Thursday, 29 October 2009

DUP MP solitary advocate of death penalty at Commons' debate

We’ve had Ian McCrea’s campaign to prevent the Pope visiting Northern Ireland, Iris Robinson’s hate-filled remarks about homosexuals, Sammy Wilson’s climate change denial, Edwin Poots et al with their five thousand year old Earth and Jim Wells versus wifi.

But if anyone still harbours a suspicion that the DUP might be remotely connected, by even the flimsiest thread, to the mainstream of British politics, they should examine Gregory Campbell’s contribution to a Westminster Hall debate aimed at pressuring some of the more unpleasant regimes throughout the world to abandon the death penalty.

Across party divides agreement was reached that abolition should be sought in countries including Iran, China and Belarus. A rare accord, which did not include the East Londonderry MP, who rejected ‘cosy consensus’, on the basis that a ‘small number of serial killers who treat the prospect of redemption with utter contempt’ could ‘commit another crime against an innocent person’. A scenario which might unfold if the particular killer ‘had escaped detention’.

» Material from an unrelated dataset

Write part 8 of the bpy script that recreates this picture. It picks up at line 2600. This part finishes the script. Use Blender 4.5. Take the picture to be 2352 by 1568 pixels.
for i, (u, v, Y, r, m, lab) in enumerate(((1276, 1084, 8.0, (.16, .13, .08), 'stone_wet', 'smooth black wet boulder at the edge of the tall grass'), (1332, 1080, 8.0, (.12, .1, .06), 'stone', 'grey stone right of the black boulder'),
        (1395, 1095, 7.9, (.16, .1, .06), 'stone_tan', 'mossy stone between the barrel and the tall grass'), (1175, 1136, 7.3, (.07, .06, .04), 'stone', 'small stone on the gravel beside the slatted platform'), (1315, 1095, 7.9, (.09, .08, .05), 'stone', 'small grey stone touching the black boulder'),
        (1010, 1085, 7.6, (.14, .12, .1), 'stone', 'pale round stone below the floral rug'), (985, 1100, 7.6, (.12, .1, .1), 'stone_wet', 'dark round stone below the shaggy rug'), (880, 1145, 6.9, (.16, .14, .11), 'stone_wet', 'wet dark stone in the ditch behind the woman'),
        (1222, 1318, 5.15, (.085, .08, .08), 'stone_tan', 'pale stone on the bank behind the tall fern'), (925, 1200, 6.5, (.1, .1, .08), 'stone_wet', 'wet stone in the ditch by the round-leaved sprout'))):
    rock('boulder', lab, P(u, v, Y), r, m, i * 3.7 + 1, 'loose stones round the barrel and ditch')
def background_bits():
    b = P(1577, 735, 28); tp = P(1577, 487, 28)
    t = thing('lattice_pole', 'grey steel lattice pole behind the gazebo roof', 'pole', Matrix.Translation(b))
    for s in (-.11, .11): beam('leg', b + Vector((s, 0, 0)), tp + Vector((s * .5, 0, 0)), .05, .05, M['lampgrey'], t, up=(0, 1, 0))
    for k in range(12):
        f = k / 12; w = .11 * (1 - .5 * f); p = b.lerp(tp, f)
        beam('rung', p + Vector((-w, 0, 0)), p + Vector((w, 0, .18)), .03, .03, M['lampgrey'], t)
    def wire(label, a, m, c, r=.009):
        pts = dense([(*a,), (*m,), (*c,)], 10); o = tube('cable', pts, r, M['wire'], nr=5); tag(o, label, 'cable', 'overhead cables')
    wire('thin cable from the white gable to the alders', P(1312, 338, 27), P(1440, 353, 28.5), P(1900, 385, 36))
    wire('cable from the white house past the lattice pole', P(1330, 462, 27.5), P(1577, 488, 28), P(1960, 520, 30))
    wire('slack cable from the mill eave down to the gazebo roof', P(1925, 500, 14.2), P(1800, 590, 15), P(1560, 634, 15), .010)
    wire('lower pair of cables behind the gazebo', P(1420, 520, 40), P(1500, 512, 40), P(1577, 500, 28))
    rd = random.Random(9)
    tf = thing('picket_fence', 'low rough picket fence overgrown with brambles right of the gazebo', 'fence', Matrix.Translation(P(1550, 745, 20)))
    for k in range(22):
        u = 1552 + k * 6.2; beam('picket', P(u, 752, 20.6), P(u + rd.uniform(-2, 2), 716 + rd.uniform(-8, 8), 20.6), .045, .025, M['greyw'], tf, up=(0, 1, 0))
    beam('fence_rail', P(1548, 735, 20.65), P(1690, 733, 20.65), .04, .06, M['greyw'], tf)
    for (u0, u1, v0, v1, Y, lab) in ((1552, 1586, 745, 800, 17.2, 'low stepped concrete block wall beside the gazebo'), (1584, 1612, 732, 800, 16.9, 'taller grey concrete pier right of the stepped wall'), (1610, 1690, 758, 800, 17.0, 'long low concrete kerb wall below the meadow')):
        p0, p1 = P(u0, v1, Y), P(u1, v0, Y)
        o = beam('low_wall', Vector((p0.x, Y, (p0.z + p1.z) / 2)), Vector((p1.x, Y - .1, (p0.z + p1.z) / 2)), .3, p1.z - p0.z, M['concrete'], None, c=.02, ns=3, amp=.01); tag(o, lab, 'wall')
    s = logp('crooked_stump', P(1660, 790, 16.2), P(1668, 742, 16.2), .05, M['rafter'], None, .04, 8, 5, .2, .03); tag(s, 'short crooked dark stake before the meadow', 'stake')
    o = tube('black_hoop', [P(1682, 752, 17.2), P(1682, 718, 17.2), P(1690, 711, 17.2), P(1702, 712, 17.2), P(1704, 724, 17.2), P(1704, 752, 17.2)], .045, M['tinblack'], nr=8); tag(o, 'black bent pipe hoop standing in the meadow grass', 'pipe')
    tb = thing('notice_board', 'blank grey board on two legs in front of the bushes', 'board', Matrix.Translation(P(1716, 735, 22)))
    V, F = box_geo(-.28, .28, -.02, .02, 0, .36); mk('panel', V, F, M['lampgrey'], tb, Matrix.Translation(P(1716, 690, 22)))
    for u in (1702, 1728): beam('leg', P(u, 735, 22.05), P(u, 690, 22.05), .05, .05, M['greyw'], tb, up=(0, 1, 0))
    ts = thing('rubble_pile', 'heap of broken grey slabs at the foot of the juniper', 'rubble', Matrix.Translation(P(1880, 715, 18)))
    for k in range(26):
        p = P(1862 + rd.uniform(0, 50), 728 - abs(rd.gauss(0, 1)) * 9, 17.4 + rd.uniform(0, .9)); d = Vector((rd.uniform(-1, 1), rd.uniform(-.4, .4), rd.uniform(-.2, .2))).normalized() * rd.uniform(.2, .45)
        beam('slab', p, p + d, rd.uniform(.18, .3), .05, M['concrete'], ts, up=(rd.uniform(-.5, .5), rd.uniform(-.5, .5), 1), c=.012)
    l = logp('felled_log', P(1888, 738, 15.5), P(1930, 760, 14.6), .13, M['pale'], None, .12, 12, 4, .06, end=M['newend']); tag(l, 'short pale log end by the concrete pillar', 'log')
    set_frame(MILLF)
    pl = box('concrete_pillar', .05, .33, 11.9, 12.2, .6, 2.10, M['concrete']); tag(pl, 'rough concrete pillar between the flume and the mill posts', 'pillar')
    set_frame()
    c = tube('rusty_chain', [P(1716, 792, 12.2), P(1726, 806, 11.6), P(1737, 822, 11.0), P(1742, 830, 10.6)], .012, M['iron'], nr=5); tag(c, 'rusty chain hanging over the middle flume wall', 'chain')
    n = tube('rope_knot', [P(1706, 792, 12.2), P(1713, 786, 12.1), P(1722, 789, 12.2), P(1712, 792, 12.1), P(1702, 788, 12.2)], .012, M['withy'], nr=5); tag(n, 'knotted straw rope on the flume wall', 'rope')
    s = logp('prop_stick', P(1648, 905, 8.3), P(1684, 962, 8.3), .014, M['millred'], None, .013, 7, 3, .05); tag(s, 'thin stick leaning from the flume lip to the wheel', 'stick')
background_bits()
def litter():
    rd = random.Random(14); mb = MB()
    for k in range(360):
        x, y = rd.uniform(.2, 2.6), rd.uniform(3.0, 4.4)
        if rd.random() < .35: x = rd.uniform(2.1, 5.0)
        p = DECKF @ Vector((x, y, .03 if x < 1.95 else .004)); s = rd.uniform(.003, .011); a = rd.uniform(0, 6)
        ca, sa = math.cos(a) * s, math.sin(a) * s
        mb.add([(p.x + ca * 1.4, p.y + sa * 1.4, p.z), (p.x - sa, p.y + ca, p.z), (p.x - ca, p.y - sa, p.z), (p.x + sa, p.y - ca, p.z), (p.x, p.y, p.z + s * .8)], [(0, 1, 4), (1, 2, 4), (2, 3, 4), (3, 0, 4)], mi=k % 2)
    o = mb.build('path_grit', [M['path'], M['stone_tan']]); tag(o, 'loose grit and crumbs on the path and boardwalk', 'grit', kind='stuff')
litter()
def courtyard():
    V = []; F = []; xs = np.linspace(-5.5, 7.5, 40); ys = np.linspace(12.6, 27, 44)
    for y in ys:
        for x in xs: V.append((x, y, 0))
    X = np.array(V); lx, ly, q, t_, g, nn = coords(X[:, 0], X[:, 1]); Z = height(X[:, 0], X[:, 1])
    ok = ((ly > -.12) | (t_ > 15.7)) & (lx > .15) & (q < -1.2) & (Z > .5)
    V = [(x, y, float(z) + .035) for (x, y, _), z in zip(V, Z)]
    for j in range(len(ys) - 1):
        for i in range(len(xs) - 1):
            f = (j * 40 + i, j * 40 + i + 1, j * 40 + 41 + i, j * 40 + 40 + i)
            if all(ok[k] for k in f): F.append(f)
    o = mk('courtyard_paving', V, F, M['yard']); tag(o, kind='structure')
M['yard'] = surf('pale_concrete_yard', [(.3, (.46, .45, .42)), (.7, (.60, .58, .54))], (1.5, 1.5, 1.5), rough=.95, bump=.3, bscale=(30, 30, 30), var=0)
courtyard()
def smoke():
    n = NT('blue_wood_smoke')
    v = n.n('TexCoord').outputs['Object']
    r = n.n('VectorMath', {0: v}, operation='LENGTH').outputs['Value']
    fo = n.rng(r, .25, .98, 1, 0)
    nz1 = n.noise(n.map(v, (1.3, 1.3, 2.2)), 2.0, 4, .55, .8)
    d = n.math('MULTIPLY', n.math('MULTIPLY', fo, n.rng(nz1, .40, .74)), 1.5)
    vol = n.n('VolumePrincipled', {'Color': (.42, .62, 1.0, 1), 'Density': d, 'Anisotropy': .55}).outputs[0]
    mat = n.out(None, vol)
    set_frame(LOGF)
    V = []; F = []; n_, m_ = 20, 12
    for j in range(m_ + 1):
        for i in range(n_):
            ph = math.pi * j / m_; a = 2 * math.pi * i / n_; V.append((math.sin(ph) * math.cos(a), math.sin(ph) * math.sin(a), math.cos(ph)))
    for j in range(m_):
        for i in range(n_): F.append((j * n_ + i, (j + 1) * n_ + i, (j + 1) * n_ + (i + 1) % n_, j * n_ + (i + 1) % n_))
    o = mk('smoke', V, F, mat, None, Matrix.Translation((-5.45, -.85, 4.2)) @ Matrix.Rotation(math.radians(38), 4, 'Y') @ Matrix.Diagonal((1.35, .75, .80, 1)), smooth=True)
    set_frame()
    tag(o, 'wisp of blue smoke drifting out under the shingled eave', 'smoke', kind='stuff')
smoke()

As Mark Durkan acidly observed,

“The hon. Member for East Londonderry has described a scenario, but he has not given us any actual examples of notorious serial killers who have either been released and killed other people, or escaped. He is giving us Hollywood fantasy scripts; he has given us no concrete examples.”


On this tenuous basis, Campbell continued to profess himself ‘unconvinced’ by the case for abolition. To his credit the Conservative MP for Aylesbury, David Lindington, generously noted that surprising levels of public support for the death penalty exist in Britain, which “should put us on our guard when we debate how to engage with other sovereign nations that have decided, for reasons of their own, to retain the death penalty”.

It would be interesting to discover whether Campbell’s position is commonly held by DUP representatives and whether it reflects party policy. It is certainly seriously out of step with positions adopted by all the mainstream parties. And it clearly exacerbates the sense that the DUP consists of eccentric, reactionary populists, considered a lunatic fringe at Westminster.

1 comment:

Kevinho said...

Fortunately EU law prevents the terrifying possibility that the death penalty could be restored in Britain. But I have my suspicions that among all parties Mr McCrea wouldn't be the only one that argues against its 'total abandonment'. Anyone remember the Tory MP that argued that there should be live floggings on the National Lottery TV show?